Delivering Supplies with Operation Tomodachi, March 2011, Chris’ helo |
Devastated Tohoku, March 2011, Chris’ helo |
Weeks later Chris returned to our home and a budding Hikichigawa, where he took all these pictures. The sunshine, the cherry blossoms and the Japanese were out in full force. The sakura is a symbol of mortality and the brevity of life. And year after year, they come back.
“Our predecessors who brought prosperity to Japan have repeatedly risen up from crises, every time becoming stronger,” said Yoshihiko Noda, Japan’s Prime Minister, on the one year anniversary of the disaster. He continued that he hoped the Japanese people would overcome this difficulty so Japan could be reborn a better place. People all over Japan observed a moment of silence at 2:46pm, as more than 300,000 are still homeless and many seaside cities have yet to be rebuilt.
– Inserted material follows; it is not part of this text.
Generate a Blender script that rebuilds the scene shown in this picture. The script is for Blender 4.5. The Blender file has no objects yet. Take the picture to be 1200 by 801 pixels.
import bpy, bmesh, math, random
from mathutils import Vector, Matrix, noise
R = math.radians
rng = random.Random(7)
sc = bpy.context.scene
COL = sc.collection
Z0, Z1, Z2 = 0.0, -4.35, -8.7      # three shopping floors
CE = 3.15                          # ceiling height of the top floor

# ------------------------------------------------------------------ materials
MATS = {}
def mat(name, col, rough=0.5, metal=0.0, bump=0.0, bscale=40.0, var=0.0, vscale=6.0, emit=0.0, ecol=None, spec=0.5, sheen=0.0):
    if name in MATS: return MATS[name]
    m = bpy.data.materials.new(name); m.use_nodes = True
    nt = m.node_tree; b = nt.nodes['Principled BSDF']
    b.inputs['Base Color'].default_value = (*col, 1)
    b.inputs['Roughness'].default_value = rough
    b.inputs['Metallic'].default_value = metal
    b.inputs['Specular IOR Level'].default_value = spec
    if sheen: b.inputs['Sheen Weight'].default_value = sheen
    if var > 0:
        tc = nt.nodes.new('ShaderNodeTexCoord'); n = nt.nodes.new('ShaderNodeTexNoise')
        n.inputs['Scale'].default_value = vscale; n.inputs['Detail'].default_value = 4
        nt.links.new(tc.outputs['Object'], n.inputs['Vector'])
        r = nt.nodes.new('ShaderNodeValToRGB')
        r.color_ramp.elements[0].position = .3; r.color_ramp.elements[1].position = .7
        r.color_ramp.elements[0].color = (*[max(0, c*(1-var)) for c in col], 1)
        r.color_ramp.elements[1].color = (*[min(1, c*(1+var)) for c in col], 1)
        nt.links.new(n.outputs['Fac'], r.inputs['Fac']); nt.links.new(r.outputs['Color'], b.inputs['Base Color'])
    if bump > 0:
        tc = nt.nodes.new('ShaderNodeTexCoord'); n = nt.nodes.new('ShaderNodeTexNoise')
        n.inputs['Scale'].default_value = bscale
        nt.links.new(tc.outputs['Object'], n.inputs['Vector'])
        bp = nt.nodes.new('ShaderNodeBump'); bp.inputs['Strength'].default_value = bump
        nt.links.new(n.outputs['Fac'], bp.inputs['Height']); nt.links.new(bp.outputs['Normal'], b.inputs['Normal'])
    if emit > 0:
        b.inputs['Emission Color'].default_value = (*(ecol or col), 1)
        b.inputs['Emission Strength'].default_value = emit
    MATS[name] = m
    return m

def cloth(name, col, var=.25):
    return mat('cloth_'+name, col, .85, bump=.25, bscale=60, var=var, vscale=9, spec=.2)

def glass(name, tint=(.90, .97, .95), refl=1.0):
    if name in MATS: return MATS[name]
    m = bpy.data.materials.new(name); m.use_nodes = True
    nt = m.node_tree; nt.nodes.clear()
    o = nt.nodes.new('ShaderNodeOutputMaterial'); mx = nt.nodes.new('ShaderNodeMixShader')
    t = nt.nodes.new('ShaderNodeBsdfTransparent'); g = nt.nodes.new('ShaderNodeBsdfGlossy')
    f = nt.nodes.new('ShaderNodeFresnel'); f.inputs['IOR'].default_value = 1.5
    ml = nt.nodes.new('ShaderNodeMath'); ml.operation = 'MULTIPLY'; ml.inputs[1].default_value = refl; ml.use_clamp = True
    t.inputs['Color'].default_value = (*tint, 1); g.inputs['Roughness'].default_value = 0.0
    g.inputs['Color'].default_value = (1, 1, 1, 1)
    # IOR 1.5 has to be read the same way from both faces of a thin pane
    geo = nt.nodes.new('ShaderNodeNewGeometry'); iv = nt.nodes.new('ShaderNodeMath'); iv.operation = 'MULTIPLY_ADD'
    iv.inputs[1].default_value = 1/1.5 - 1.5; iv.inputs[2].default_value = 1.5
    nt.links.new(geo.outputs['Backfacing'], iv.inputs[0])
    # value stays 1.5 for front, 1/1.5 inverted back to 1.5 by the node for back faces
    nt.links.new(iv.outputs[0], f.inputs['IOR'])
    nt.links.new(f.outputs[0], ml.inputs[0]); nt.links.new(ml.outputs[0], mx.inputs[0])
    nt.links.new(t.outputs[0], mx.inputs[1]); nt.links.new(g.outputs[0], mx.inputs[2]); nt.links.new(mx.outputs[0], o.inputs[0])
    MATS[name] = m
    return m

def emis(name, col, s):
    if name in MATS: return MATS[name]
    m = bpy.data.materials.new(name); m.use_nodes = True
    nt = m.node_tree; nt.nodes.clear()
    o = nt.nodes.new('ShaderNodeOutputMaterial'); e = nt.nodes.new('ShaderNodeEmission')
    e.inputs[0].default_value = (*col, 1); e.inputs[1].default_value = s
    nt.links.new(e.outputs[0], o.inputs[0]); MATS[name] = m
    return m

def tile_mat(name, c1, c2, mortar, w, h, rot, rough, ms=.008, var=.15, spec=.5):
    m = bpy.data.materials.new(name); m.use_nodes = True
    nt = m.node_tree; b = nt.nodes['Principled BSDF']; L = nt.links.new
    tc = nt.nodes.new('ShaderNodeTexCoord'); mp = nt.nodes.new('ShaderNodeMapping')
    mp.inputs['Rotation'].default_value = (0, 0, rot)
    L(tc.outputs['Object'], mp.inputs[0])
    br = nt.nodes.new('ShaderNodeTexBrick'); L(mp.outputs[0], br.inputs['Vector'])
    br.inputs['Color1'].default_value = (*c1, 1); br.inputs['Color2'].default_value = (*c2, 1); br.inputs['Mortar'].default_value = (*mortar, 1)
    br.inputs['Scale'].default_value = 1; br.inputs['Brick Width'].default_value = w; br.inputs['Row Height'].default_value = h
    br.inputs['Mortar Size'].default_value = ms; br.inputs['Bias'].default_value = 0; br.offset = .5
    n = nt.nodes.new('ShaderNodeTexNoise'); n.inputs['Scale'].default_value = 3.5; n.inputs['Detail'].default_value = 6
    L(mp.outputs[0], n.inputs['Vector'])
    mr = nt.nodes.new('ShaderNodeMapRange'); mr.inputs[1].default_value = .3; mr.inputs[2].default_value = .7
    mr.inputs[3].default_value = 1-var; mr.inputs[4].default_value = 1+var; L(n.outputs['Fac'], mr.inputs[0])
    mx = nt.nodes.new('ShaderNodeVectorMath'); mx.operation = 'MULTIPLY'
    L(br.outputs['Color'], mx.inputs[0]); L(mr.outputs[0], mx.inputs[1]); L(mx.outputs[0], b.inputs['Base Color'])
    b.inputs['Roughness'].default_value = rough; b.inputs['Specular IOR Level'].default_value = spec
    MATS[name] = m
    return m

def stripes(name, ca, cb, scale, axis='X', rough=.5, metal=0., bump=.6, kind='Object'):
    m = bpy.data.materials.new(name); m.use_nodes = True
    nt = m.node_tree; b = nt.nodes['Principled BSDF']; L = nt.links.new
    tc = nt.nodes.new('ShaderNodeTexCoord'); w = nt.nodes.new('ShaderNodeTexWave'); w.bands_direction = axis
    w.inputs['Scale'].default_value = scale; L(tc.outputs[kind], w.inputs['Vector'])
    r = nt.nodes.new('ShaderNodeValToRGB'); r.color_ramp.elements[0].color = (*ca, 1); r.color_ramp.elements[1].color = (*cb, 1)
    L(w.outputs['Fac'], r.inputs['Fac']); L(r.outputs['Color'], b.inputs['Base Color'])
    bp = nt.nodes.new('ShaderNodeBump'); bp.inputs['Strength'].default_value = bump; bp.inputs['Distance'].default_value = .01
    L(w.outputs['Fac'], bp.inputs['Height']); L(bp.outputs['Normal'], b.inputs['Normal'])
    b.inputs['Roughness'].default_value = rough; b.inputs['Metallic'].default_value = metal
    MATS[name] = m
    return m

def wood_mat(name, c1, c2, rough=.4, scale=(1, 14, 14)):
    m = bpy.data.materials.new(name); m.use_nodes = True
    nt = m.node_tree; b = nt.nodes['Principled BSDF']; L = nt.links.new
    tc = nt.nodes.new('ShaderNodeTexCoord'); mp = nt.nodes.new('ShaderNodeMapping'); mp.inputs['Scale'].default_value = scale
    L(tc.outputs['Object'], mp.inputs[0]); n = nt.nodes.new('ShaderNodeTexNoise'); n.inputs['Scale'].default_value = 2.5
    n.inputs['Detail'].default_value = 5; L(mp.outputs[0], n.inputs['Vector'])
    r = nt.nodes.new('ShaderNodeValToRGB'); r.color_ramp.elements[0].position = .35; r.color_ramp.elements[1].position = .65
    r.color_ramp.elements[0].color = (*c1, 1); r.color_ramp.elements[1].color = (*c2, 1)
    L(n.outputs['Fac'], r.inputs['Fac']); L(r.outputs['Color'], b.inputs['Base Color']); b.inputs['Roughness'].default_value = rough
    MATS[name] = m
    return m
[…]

Last year our church, Life Chapel, collected survival essentials—bottled water, vegetables, noodles—and drove a van north past split roads and through the rising threat of radiation to deliver supplies. Then they did it again. A Japanese friend of mine told me she couldn’t not go to the survivors. She hugged a devastated woman who’d lived through the unthinkable: the tsunami ripped her daughter from her arms and left her alone.
Lisa McKay says
Beautiful necklace. Beautiful post.
Peyton Roberts says
Just wanted to say how much I enjoyed and appreciated this post. That was such a crazy time. A beautiful reminder of how quickly things can change.